Some local tours take in this church, which can also be visited by bus from Nevsehir to Gülşehir.

Church of St Theodore, Yesilöz (Tagor)



Virtually impossible to reach without private transport, the Tagor Church is, not surprisingly, one of the least well-known marvels of Cappadocia, despite the fact that it has a unique upper gallery, perhaps intended for women worshippers, that overlooks the central naos. Windows let into the raised dome allow light to flood into the church, which probably dates from the late 1lth or early 12th century.


Sakli Church, Göreme



The Saklı (Hidden) Church is a small gem of a building tucked away beneath a plateau within walking distance of the El Nazar. Unfortunately it's obvious from the fractured state of some of the ceiling paintings that it is not entirely safe in its current state, so the church is kept locked unless the El Nazar custodian feels like showing it to visitors. Should you be lucky enough to get inside, you will discover more glorious frescoes painted with a more restrained palate than those of the El Nazar.

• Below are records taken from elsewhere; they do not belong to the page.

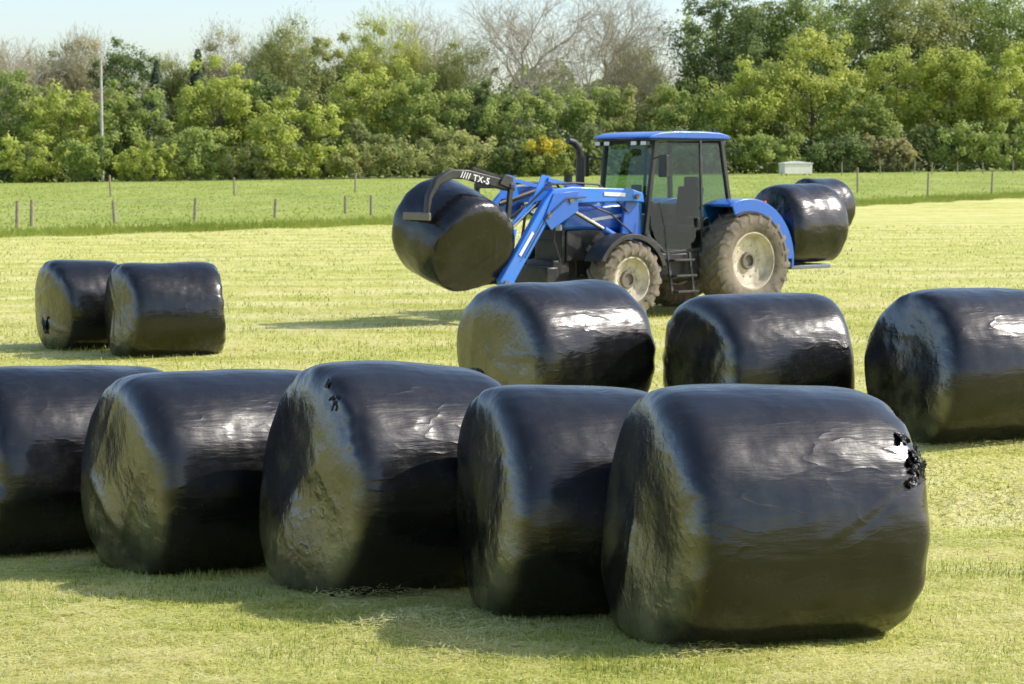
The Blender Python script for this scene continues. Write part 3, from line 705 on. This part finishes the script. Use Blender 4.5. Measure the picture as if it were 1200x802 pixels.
# rear carrier
b = MB()
for s in (1, -1): b.beam((-.98, s*.5, .55), (-.98, s*.5, 1.75), .09, .09); b.beam((-.3, s*.45, .62), (-.98, s*.45, .68), .06, .08)
b.box((-.98, 0, 1.70), (.09, 1.1, .09)); b.box((-.98, 0, .72), (.11, 2.0, .13)); b.beam((-.2, 0, 1.3), (-.98, 0, 1.6), .06, .06)
rc = b.build('rear_carrier', M['engine'], T, .01)
b = MB(); b.box((-1.52, .58, .745), (.98, 1.0, .07)); b.build('carrier_deck', M['carrier'], rc, .015)
for yy in (-1.0, -.45):
    b = MB(); b.beam((-1.0, yy, .72), (-3.85, yy, 1.24), .07, .07); b.build('carrier_tine', M['engine'], rc, .01)

p = tw(5.40, 0, 1.40); make_bale(p, R_(-53), .79, 1.36, 311, 'black wrapped bale held up in the front loader grab', TG, .09, R_(16), R_(14), ends=.06)
p = tw(-1.60, .62, .78+.69*KZ+.06); make_bale(p, R_(37), .72, 1.26, 322, 'black wrapped bale on the carrier right behind the tractor rear wheel', TG, ends=.2)
p = tw(-3.56, -.74, 1.20+.53*KZ+.08); make_bale(p, R_(37), .53, .94, 333, 'hindmost black wrapped bale at the tail of the tractor, half hidden', TG, ends=.2)

# ------------------------------------------------------------------ fences, pole, feeder
def fence(name, label, bases, hgt, wires):
    root = empty(name, bases[0]); tag(root, label, 'fence')
    o0 = Vector(bases[0])
    for k, p in enumerate(bases):
        p = Vector(p); q = p-o0; b = MB(); lean = random.uniform(-.05, .05); hh = hgt*random.uniform(.88, 1.1)
        b.tube([q+Vector((0, 0, -.2)), q+Vector((lean, 0, hh*.6)), q+Vector((lean*1.6, 0, hh))], [.085, .08, .075], 8); b.build('fence_post', M['post'], root)
    for z_ in wires:
        b = MB(); b.tube([Vector(p)-o0+Vector((0, -.08, z_)) for p in bases], .008, 4); b.build('wire', M['wire'], root)
    return root
fence('post_fence', 'row of short wooden posts along the far left edge of the mown field', [ground_at(u, v) for u, v in ((-40, 271), (20, 268), (37, 265), (135, 262), (228, 259), (322, 256), (405, 251), (435, 253), (500, 247))], 1.05, (.5, .95))
fence('post_fence', 'wooden post and wire fence on the right beyond the carried bales', [ground_at(u, v) for u, v in ((1005, 226), (1087, 230), (1162, 227), (1240, 224))], 1.9, (.9, 1.6))
fence('post_fence', 'distant posts in the pasture between the telegraph pole and the tractor', [ground_at(u, v) for u, v in ((130, 231), (275, 230), (416, 226), (520, 224))], 1.6, (.7, 1.3))
fence('post_fence', 'line of distant posts in front of the right hand trees', [at_depth(u, 255) for u in (985, 1030, 1070, 1090, 1120, 1150, 1185, 1220)], 1.7, (.7, 1.3))
p = at_depth(122, 286.5); root = empty('telegraph_pole', p); tag(root, 'tall pale wooden telegraph pole above the left hedge', 'pole')
b = MB(); b.tube([(0, 0, -.3), (0, 0, 9), (.05, 0, 17.6)], [.24, .21, .17], 10); b.build('pole', M['pole'], root)
b = MB(); b.tube([(.05, 0, 17.4), (.05, 0, 19.2)], .05, 6); b.build('pole_top', M['pole'], root)
b = MB(); b.box((.05, -.25, 17.0), (.5, .12, .14)); b.build('crossarm', M['pole'], root)
p = at_depth(931, 262); root = empty('stock_feeder', p, (0, 0, R_(18))); tag(root, 'small white boxy stock feeder in the pasture behind the rear bales', 'feeder')
b = MB(); b.box((0, 0, .85), (4.0, 1.8, 1.3)); b.build('body', M['hut'], root, .03)
b = MB(); b.prism([(-2.15, 1.52), (-2.1, 1.62), (0, 1.85), (2.1, 1.62), (2.15, 1.52)], -1.02, 1.02); b.build('roof', M['hutroof'], root, .02)
for sx in (-1.7, 1.7):
    for sy in (-.7, .7):
        b = MB(); b.box((sx, sy, .1), (.12, .12, .3)); b.build('leg', M['engine'], root)

# ------------------------------------------------------------------ trees
def unit(n, r):
    v = r.normal(size=(n, 3)); return v/np.linalg.norm(v, axis=1)[:, None]
def leaves(c, nrm, r, size, asp=.62):
    n = len(c); nrm = nrm/np.linalg.norm(nrm, axis=1)[:, None]
    t = unit(n, r); a = np.cross(nrm, t); a /= np.linalg.norm(a, axis=1)[:, None]+1e-9; bb = np.cross(nrm, a)
    s = (size*(.55+.9*r.random(n)))[:, None]
    return np.stack([c-a*s, c-bb*s*asp, c+a*s, c+bb*s*asp], 1).reshape(-1, 3)
def crown(hgt, hw, n, seed, kind):
    r = np.random.default_rng(seed)
    if kind == 'conifer':
        z = r.random(n)**1.3; nl = 11; lay = (np.floor(z*nl)+r.random(n)*.8)/nl
        a = np.floor(r.random(n)*9)/9*6.283+r.normal(size=n)*.18+np.floor(z*nl)*1.3
        rad = hw*(1.08-lay)**1.1*r.random(n)**.7*(.75+.5*np.sin(a*2.3+np.floor(z*nl)*2.1)**2)
        c = np.stack([rad*np.cos(a), rad*np.sin(a), hgt*(.04+.96*lay)-.30*rad+r.normal(size=n)*.12], 1)
        nrm = np.stack([np.cos(a), np.sin(a), np.ones(n)*.8], 1)+.6*unit(n, r)
        return leaves(c, nrm, r, .30), np.repeat(np.clip(.5+.22*r.normal(size=n), 0, 1), 4), None
    low = kind == 'bush'
    K = int(40+hw*hgt*.48) if not low else int(26+hw*5)
    d = unit(K, r); rad = .25+.75*r.random(K)**.5
    lob = 1+.24*sines(d, 2.2, seed+3)+.18*sines(d, 5, seed+4)
    cz, rz = (.52, .50) if not low else (.45, .52)
    cc = d*(rad*lob)[:, None]*np.array([hw*.92, hw*.7, hgt*rz*.9]); cc[:, 2] += hgt*cz
    cc[:, 2] = np.maximum(cc[:, 2], hgt*.06)
    rc = (.04+.12*r.random(K))*(hw*.6+hgt*.4)*.95
    k = r.integers(0, K, n); w = unit(n, r); w[:, 2] = w[:, 2]*.85+.18
    c = cc[k]+w*(rc[k]*(.3+.84*r.random(n)**.8))[:, None]*np.array([1, 1, .85])
    c += r.normal(size=(n, 3))*.24
    c[:, 2] = np.maximum(c[:, 2], .1)
    nrm = w+.5*unit(n, r)+np.array([.28, -.30, .28])
    ct = r.normal(size=K)*.15
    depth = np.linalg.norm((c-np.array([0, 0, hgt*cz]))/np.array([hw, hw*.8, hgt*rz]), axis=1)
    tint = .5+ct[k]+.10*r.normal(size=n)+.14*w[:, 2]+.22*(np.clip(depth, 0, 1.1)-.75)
    return leaves(c, nrm, r, .215), np.repeat(np.clip(tint, 0, 1), 4), cc
def trunk(hgt, hw, seed, cc, rad):
    r = random.Random(seed); b = MB()
    pts = [Vector((0, 0, -.3))]+[Vector((r.uniform(-.3, .3)*i*.25, r.uniform(-.3, .3)*i*.25, hgt*.7*i/5)) for i in range(1, 6)]
    b.tube(pts, [rad*(1-.16*i) for i in range(6)], 7)
    if cc is not None:
        for q in range(7):
            t = Vector(cc[r.randrange(len(cc))]); s = pts[r.randrange(1, 5)]
            if t.z < s.z: continue
            m_ = (s+t)/2+Vector((0, 0, -.06*hgt)); b.tube([s, m_, t], [rad*.45, rad*.3, rad*.12], 5)
    return b
def bare_tree(hgt, hw, seed, root, mat):
    r = random.Random(seed); tb = MB()
    pts = [Vector((0, 0, -.3)), Vector((.2, .1, hgt*.12)), Vector((r.uniform(-.3, .3), 0, hgt*.26)), Vector((r.uniform(-.5, .5), 0, hgt*.42))]
    tb.tube(pts, [.46, .40, .33, .27], 8); tb.build('trunk', mat, root)
    cb = MB()
    def grow(p, d, L, rad, lev):
        n = 3; path = [p]; dd = d.copy()
        for i in range(n):
            dd = (dd+Vector((r.gauss(0, .20), r.gauss(0, .20), r.gauss(.03, .14)))).normalized(); path.append(path[-1]+dd*L/n)
        rr = max(rad, .022); cb.tube(path, [rr, rr*.9, rr*.8, max(rr*.65, .018)], 5 if lev < 2 else 3)
        if lev >= 5: return
        nb = 3 if lev < 2 else (4 if lev == 2 else 3)
        for k in range(nb):
            t = path[-1] if k < 2 else path[r.choice((1, 2, 2))]
            ang = r.uniform(.35, .95); az_ = r.uniform(0, 6.283)
            o = dd.orthogonal().normalized(); o.rotate(Matrix.Rotation(az_, 3, dd))
            nd = (dd*math.cos(ang)+o*math.sin(ang)+Vector((0, 0, .10))).normalized()
            grow(t, nd, L*r.uniform(.60, .86), rad*.60, lev+1)
    for k in range(9):
        a = 6.283*k*.38+r.uniform(-.4, .4); s = r.uniform(.15, 1.2)*hw/hgt*1.6; f_ = k/8
        st = pts[1]+(pts[2]-pts[1])*(f_*2) if f_ < .5 else pts[2]+(pts[3]-pts[2])*(f_*2-1)
        grow(st, Vector((math.cos(a)*s, math.sin(a)*s, 1)).normalized(), hgt*.22, .22, 0)
    cb.build('crown', mat, root)
TGR = 'trees and shrubs of the hedgerow'
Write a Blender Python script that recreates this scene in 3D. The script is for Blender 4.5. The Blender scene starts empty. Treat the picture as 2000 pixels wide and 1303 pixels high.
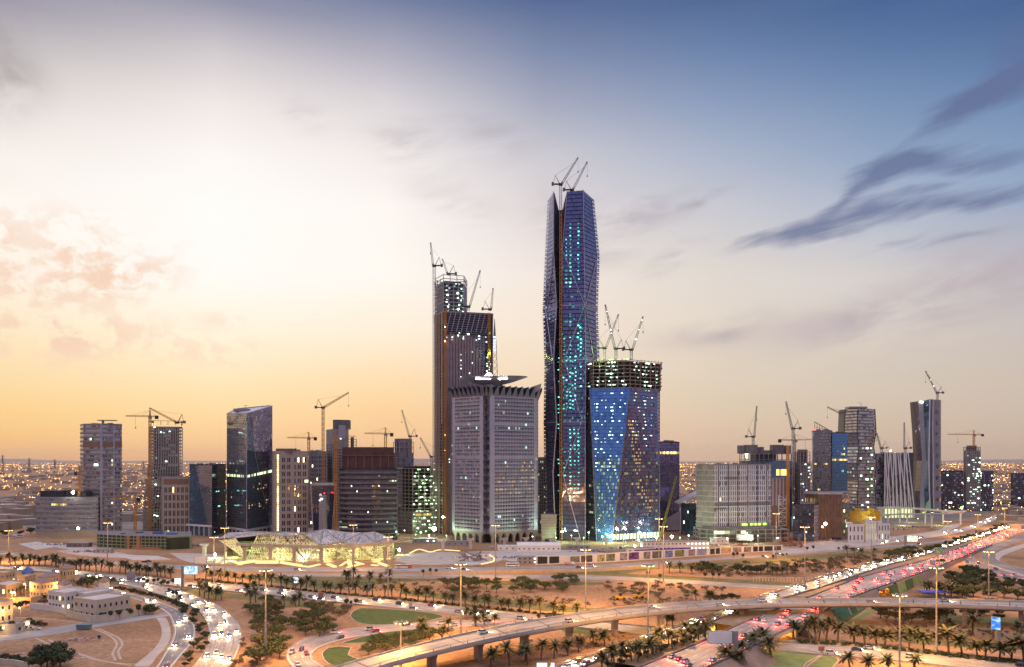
import bpy, math, random
from mathutils import Vector, Matrix
R = math.radians
rnd = random.Random(11)
SC = bpy.context.scene
COL = SC.collection

# ---------------------------------------------------------------- camera
FPX, CX, HY, H = 1600.0, 1000.0, 898.0, 88.0
cam_d = bpy.data.cameras.new("camera"); cam = bpy.data.objects.new("camera", cam_d); COL.objects.link(cam)
cam.location = (0, 0, H); cam.rotation_euler = (R(90), 0, 0)
cam_d.sensor_width = 36.0; cam_d.lens = 36.0 * FPX / 2000.0
cam_d.shift_y = (HY - 651.5) / 2000.0
cam_d.clip_start = 1.0; cam_d.clip_end = 60000.0
SC.camera = cam

# ---------------------------------------------------------------- exposure
SC.view_settings.view_transform = 'Standard'; SC.view_settings.look = 'None'
SC.view_settings.exposure = 0.0; SC.view_settings.gamma = 1.0; SC.view_settings.use_curve_mapping = False
cy = SC.cycles
cy.use_denoising = True; cy.max_bounces = 6; cy.diffuse_bounces = 2; cy.glossy_bounces = 3
cy.transmission_bounces = 3; cy.transparent_max_bounces = 6; cy.volume_bounces = 0
cy.sample_clamp_indirect = 4.0; cy.caustics_reflective = False; cy.caustics_refractive = False

def s2l(c):
    return tuple((v / 255 / 12.92) if v / 255 <= 0.04045 else ((v / 255 + 0.055) / 1.055) ** 2.4 for v in c)

# ---------------------------------------------------------------- sky (direction based, dusk)
SUN_AZ, SUN_EL = -19.0, 4.0
world = bpy.data.worlds.new("World"); SC.world = world; world.use_nodes = True
wt = world.node_tree; wt.nodes.clear()
def N(t, **kw):
    n = wt.nodes.new(t)
    for k, v in kw.items(): setattr(n, k, v)
    return n
def put(sock, v):
    if isinstance(v, (int, float)): sock.default_value = v
    elif isinstance(v, tuple): sock.default_value = v if len(v) != 3 or sock.type != 'RGBA' else (*v, 1)
    else: wt.links.new(v, sock)
def MA(op, a, b=0.0, c=None, clamp=False):
    n = N('ShaderNodeMath', operation=op); n.use_clamp = clamp
    put(n.inputs[0], a); put(n.inputs[1], b)
    if c is not None: put(n.inputs[2], c)
    return n.outputs[0]
def MIX(f, a, b):
    n = N('ShaderNodeMix', data_type='RGBA'); put(n.inputs[0], f); put(n.inputs[6], a); put(n.inputs[7], b); return n.outputs[2]
def MR(v, a, b, c=0.0, d=1.0, typ='LINEAR'):
    n = N('ShaderNodeMapRange', interpolation_type=typ); n.clamp = True
    put(n.inputs[0], v)
    for i, q in enumerate((a, b, c, d)): n.inputs[i + 1].default_value = q
    return n.outputs[0]
tc = N('ShaderNodeTexCoord'); sep = N('ShaderNodeSeparateXYZ'); wt.links.new(tc.outputs['Generated'], sep.inputs[0])
X_, Y_, Z_ = sep.outputs
AZ = MA('MULTIPLY', MA('ARCTAN2', X_, Y_), 180 / math.pi)
EL = MA('MULTIPLY', MA('ARCSINE', Z_), 180 / math.pi)
def pxdir(px, py):
    az = math.atan((px - CX) / FPX); el = math.atan((HY - py) / FPX * math.cos(az)); return math.degrees(az), math.degrees(el)
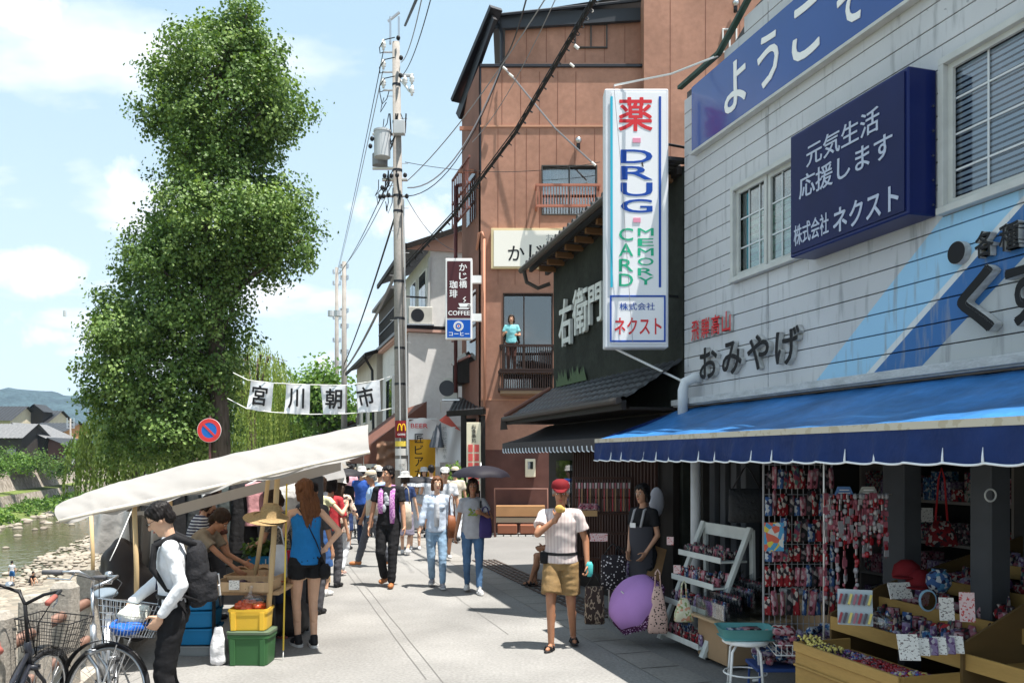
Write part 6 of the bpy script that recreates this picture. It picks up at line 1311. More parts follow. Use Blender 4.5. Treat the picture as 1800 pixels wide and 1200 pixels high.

Church of Forty Martyrs, Sahinefendi



One of the finest of all Cappadocia's less-visited treasures is the superb Church of Forty Martyrs hidden inside one of the dramatic fairy chimneys dotting the roadside at Şahinefendi, a village too often whipped through by minibuses on their way to Soğanlı. Access is problematic despite the fact that the frescoes on the walls and ceiling are newly restored and that the church has been readied for visitors. For the time being, the keyholder also has to guard the Roman ruins at nearby Sobesos so may be reluctant to divert to unlock the gate. If he does, you will discover a dramatic rendering of the strange story of the 40 martyrs, a group of early Christians from Sivas who refused to give up their faith and were driven out onto a frozen lake to freeze to death. There's even an image of the one man who recanted being replaced by a local official who converted to Christianity and who is shown casting off his elaborate robe to join the men on the lake. Unusually, an inscription permits the paintings to be dated accurately to 1216.